3D scene scripts |
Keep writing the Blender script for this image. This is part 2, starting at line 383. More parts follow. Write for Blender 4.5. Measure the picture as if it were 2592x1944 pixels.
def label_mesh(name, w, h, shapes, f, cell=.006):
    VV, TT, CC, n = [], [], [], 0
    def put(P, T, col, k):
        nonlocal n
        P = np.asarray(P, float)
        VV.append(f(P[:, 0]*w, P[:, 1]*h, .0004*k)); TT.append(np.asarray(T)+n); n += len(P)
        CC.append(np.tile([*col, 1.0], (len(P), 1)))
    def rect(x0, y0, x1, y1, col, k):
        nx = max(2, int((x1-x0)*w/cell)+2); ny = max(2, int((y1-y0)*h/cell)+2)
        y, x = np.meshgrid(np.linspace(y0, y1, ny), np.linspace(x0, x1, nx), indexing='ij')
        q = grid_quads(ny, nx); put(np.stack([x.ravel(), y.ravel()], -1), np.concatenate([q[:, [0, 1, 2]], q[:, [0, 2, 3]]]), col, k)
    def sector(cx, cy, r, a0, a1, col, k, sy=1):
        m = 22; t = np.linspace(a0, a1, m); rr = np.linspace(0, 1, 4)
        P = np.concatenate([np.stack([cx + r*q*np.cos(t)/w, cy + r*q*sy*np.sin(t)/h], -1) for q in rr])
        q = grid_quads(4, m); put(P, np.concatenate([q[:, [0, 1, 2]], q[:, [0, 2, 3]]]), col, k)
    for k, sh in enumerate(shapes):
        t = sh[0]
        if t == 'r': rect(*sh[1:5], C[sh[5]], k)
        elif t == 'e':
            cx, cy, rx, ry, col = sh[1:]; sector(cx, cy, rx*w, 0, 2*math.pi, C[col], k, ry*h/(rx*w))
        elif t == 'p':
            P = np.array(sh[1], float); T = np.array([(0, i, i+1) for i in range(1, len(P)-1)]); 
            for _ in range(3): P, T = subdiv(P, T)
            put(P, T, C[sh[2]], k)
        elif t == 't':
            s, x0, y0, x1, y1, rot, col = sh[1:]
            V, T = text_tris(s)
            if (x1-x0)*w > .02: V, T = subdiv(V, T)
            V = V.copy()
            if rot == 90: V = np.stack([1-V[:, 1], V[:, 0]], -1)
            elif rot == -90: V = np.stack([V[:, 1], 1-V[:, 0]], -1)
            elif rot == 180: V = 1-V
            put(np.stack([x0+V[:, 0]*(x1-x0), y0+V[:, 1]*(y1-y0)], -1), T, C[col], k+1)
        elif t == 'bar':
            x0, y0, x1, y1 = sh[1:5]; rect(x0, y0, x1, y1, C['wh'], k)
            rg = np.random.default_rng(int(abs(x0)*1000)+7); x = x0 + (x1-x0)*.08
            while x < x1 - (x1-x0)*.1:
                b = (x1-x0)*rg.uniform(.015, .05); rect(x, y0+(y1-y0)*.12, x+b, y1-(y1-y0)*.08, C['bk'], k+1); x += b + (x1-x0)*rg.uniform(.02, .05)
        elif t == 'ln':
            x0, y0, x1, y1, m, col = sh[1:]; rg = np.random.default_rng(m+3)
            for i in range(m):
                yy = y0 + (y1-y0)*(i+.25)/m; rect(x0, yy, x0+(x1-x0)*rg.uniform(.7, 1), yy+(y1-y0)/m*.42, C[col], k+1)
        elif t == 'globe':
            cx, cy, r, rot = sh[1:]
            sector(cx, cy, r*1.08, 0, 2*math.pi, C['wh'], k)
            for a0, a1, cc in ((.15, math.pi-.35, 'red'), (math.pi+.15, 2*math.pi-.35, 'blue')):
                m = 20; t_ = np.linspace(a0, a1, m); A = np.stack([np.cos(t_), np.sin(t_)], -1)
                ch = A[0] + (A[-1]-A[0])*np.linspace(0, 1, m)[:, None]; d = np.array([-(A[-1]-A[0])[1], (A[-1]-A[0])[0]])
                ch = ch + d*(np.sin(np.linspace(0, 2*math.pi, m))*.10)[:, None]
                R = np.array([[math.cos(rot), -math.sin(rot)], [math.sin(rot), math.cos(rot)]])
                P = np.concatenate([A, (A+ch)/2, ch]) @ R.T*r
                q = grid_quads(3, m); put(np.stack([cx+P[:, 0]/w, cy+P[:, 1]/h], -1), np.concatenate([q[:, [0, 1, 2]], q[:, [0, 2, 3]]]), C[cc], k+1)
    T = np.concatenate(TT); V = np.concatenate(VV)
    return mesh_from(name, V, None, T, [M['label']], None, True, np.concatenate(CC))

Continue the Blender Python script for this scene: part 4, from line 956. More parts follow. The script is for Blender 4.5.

AIM |
Your task is to quote all of the data word for word.

REPLY |
Keep writing the Blender script for this image. This is part 2, starting at line 383. More parts follow. Write for Blender 4.5. Measure the picture as if it were 2592x1944 pixels.
def label_mesh(name, w, h, shapes, f, cell=.006):
    VV, TT, CC, n = [], [], [], 0
    def put(P, T, col, k):
        nonlocal n
        P = np.asarray(P, float)
        VV.append(f(P[:, 0]*w, P[:, 1]*h, .0004*k)); TT.append(np.asarray(T)+n); n += len(P)
        CC.append(np.tile([*col, 1.0], (len(P), 1)))
    def rect(x0, y0, x1, y1, col, k):
        nx = max(2, int((x1-x0)*w/cell)+2); ny = max(2, int((y1-y0)*h/cell)+2)
        y, x = np.meshgrid(np.linspace(y0, y1, ny), np.linspace(x0, x1, nx), indexing='ij')
        q = grid_quads(ny, nx); put(np.stack([x.ravel(), y.ravel()], -1), np.concatenate([q[:, [0, 1, 2]], q[:, [0, 2, 3]]]), col, k)
    def sector(cx, cy, r, a0, a1, col, k, sy=1):
        m = 22; t = np.linspace(a0, a1, m); rr = np.linspace(0, 1, 4)
        P = np.concatenate([np.stack([cx + r*q*np.cos(t)/w, cy + r*q*sy*np.sin(t)/h], -1) for q in rr])
        q = grid_quads(4, m); put(P, np.concatenate([q[:, [0, 1, 2]], q[:, [0, 2, 3]]]), col, k)
    for k, sh in enumerate(shapes):
        t = sh[0]
        if t == 'r': rect(*sh[1:5], C[sh[5]], k)
        elif t == 'e':
            cx, cy, rx, ry, col = sh[1:]; sector(cx, cy, rx*w, 0, 2*math.pi, C[col], k, ry*h/(rx*w))
        elif t == 'p':
            P = np.array(sh[1], float); T = np.array([(0, i, i+1) for i in range(1, len(P)-1)]); 
            for _ in range(3): P, T = subdiv(P, T)
            put(P, T, C[sh[2]], k)
        elif t == 't':
            s, x0, y0, x1, y1, rot, col = sh[1:]
            V, T = text_tris(s)
            if (x1-x0)*w > .02: V, T = subdiv(V, T)
            V = V.copy()
            if rot == 90: V = np.stack([1-V[:, 1], V[:, 0]], -1)
            elif rot == -90: V = np.stack([V[:, 1], 1-V[:, 0]], -1)
            elif rot == 180: V = 1-V
            put(np.stack([x0+V[:, 0]*(x1-x0), y0+V[:, 1]*(y1-y0)], -1), T, C[col], k+1)
        elif t == 'bar':
            x0, y0, x1, y1 = sh[1:5]; rect(x0, y0, x1, y1, C['wh'], k)
            rg = np.random.default_rng(int(abs(x0)*1000)+7); x = x0 + (x1-x0)*.08
            while x < x1 - (x1-x0)*.1:
                b = (x1-x0)*rg.uniform(.015, .05); rect(x, y0+(y1-y0)*.12, x+b, y1-(y1-y0)*.08, C['bk'], k+1); x += b + (x1-x0)*rg.uniform(.02, .05)
        elif t == 'ln':
            x0, y0, x1, y1, m, col = sh[1:]; rg = np.random.default_rng(m+3)
            for i in range(m):
                yy = y0 + (y1-y0)*(i+.25)/m; rect(x0, yy, x0+(x1-x0)*rg.uniform(.7, 1), yy+(y1-y0)/m*.42, C[col], k+1)
        elif t == 'globe':
            cx, cy, r, rot = sh[1:]
            sector(cx, cy, r*1.08, 0, 2*math.pi, C['wh'], k)
            for a0, a1, cc in ((.15, math.pi-.35, 'red'), (math.pi+.15, 2*math.pi-.35, 'blue')):
                m = 20; t_ = np.linspace(a0, a1, m); A = np.stack([np.cos(t_), np.sin(t_)], -1)
                ch = A[0] + (A[-1]-A[0])*np.linspace(0, 1, m)[:, None]; d = np.array([-(A[-1]-A[0])[1], (A[-1]-A[0])[0]])
                ch = ch + d*(np.sin(np.linspace(0, 2*math.pi, m))*.10)[:, None]
                R = np.array([[math.cos(rot), -math.sin(rot)], [math.sin(rot), math.cos(rot)]])
                P = np.concatenate([A, (A+ch)/2, ch]) @ R.T*r
                q = grid_quads(3, m); put(np.stack([cx+P[:, 0]/w, cy+P[:, 1]/h], -1), np.concatenate([q[:, [0, 1, 2]], q[:, [0, 2, 3]]]), C[cc], k+1)
    T = np.concatenate(TT); V = np.concatenate(VV)
    return mesh_from(name, V, None, T, [M['label']], None, True, np.concatenate(CC))

Continue the Blender Python script for this scene: part 4, from line 956. More parts follow. The script is for Blender 4.5.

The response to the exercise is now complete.